An entire book on one font can seemingly appeal to only one “type”: a true type nerd. And yet, like the hit documentary Helvetica, this book goes far beyond a myopic view of a typeface’s construction and explores how a typeface has shaped and was shaped by our culture and society. Never Use Futura traces and deconstructs the layout of the page on which Futura sits: our world.

Author Douglas Thomas makes clear that, despite its simple lines, the typeface is anything but simple. Designed by Paul Renner in 1920s Germany, Futura entered the world at a time when “typefaces were on the front lines of culture” and was quickly swept into a maelstrom of political turmoil. With Hitler’s rise, the Bauhaus closed, Renner was arrested (as well as Jan Tschichold and many others), and modern art was generally deemed insulting and impure. In "Entartete Kunst" (Degenerate Art), the Nazi Party’s exhibition to shame modern art, Futura appeared in prominent posters, contrasting starkly with the blackletter faces signature to Hitler’s propaganda. Yet, when the Nazi Party discovered that blackletter faces had Jewish origins, they abruptly switched to using Roman typefaces, including Futura.



By this time, Futura had landed a spot on type boycott posters distributed in the United States—in the “Nazi-type” column. Faces made in the U.S. were promoted as alternatives. And there were numerous alternatives. Yet, as Thomas points out, it is mostly through this prolific imitation that Futura firmly established itself as a model for geometric sans serif type.

Despite the boycotts, Futura maintained widespread popularity in the U.S. After the turbulence of World War II had quieted, Futura was soon caught up in numerous U.S. political campaigns—representing both sides of the fence. Used at all scales, from buttons to posters, Futura had by this time become ubiquitous enough that it essentially felt non-partisan.






After providing meticulously researched historical context, Thomas then explores what ubiquity means for a typeface. With its clean lines and weights ranging from slim to strong, Futura (and its mimics) is a versatile choice for logotypes and advertisements, book and album covers, food packaging and people packaging (clothing). It is on crayons in the tight grip of a preschooler. It is on notebooks tucked in the shirt pockets of the everyman. It is emblazoned across storefronts all over the world, signaling for goods ranging from laptops to luggage, pizza to prom tiaras, dog toys to diesel, mattresses to makeup, and coffee to confetti. And, it sits quietly on a plaque installed on the Moon.





For Thomas, Futura is not simply a typeface. As Thomas puts it, “Futura is really more about a more far-reaching idea … It is an aesthetic idea about modernity—clean lines with a slight human touch, embodied in a name filled with hope.”

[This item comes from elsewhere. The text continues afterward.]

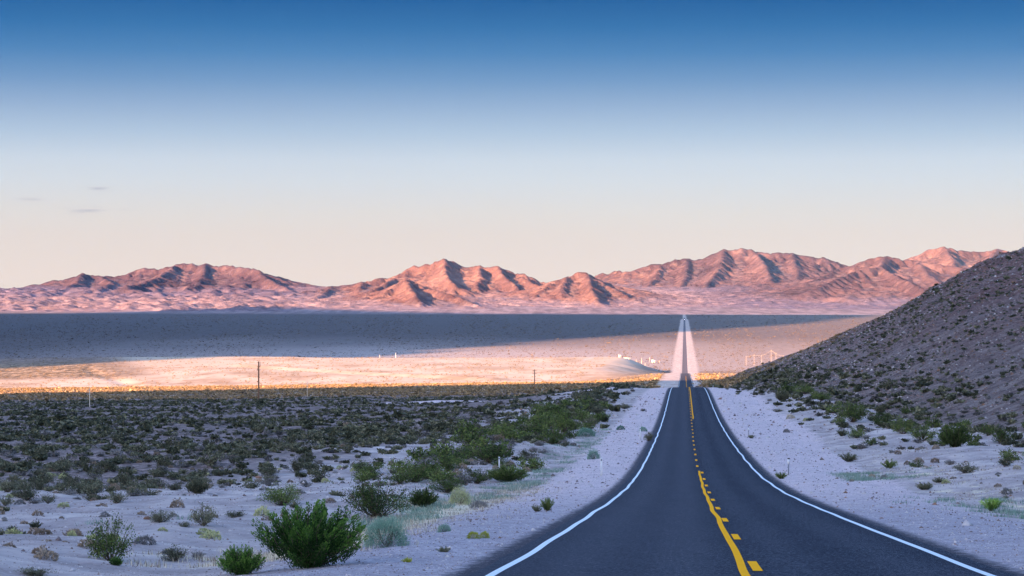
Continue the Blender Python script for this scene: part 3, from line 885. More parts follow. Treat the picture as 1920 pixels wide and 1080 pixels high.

With a foreword by Ellen Lupton, Never Use Futura is neither a dense textbook nor an opinionated ramble on art history. It tells a smart, incisive story about the way one typeface became woven into our cultural sentiments and movements. New designers will start to notice Futura everywhere. Seasoned designers will see layers of meaning in Futura (and its look-alikes) everywhere.

In either case, Never Use Futura may change the way you see our world. And it almost certainly will change the way you use Futura. Which, with an important caveat, Thomas says you should do. “The key to choosing Futura is to make it your own. Know its history but challenge its past—keep it fresh; make it new.”